En attendant de voir comment elle finit ou non par s’exprimer plus encore durant le reste de la saison, revenons aux quatre filles les plus rapides du jour. D’abord, pour voir où Rachel Atherton a fait la différence : en début de course ! Plus de deux secondes capitalisées à l’issue des deux premiers secteurs. Quand on repense aux propos de Camille Balanche, pas toujours à l’aise dans ses débuts de runs ce week-end, cette observation a toute son importance. D’autant que les résultats des demi-finales montraient déjà ce même déficit pour la Suissesse. En demie, Camille parvenait à reprendre la main ensuite. Sauf que cette fois, en finale, Rachel Atherton parvient à trouver près de deux secondes dans le deuxième secteur par rapport à son run des demi-finales. Alors, même si Camille Balanche parvient ensuite à reprendre régulièrement du temps dans la pente, comme elle sait faire, le mal est fait. D’ailleurs, les courbes nous montrent aussi qu’au jeu du pilotage dans la pente, il y avait un petit peu mieux à faire, ce qui aurait pu valoir la gagne. C’est Vali Höll qui signe le meilleur temps entre les intermédiaires 2 et 3, avant d’être plus en difficulté sur la fin de son run.

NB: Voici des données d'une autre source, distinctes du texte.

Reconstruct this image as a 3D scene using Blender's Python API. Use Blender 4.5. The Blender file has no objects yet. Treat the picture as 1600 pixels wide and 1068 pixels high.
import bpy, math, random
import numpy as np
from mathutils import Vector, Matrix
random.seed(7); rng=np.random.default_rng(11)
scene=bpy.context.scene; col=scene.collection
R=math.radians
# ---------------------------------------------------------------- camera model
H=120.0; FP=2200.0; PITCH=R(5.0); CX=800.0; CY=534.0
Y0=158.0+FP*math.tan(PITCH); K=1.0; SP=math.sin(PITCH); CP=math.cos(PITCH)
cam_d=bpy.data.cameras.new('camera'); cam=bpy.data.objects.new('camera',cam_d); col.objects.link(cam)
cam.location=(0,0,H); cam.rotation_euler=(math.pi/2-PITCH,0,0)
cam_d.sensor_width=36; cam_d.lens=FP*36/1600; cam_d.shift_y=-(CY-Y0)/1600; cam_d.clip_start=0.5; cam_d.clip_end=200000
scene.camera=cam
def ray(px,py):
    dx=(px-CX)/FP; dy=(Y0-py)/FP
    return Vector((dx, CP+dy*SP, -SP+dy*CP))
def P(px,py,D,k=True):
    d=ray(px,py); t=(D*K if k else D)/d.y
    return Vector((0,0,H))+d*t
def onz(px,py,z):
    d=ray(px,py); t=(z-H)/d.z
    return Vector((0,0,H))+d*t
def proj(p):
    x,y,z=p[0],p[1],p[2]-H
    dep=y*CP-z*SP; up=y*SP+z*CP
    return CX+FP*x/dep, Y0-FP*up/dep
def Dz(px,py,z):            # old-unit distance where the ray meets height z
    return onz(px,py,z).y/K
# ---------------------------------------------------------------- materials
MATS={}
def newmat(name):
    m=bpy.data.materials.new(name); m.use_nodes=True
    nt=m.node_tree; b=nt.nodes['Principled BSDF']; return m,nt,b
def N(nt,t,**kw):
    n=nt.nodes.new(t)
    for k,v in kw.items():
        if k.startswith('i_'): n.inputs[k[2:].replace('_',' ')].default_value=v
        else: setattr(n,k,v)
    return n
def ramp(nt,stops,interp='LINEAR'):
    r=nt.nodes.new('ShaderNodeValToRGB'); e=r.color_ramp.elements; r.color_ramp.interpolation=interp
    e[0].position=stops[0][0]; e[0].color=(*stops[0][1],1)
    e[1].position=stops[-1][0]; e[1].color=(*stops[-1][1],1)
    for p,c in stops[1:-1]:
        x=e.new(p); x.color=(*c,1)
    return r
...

Quoi qu’il en soit, on boucle par deux dernières observations pour finir d’analyser le podium final. Ce n’est pas courant mais chez les filles comme chez les garçons, là aussi, deux pilotes font quasi jeu égal au moment d’entamer le dernier secteur. 2 centièmes entre Camille Balanche et Nina Hoffmann, avant que 26 petits centièmes ne les séparent au final… Un écart infime, tout comme la petite demi-seconde qu’il reste à Rachel Atherton sur la ligne, elle qui en a compté plus de deux à un moment donné. Bref, là aussi, les bases de la saison sont posées. Rachel peut-elle se sentir menacée ? Camille et Nina vont-elles réagir à la hauteur de la pique reçue ce week-end ?! On arrête là pour le ton téléréalité, mais au fond, c’est bien des bases du mental game qui s’installe en ce début de saison, dont il s’agit.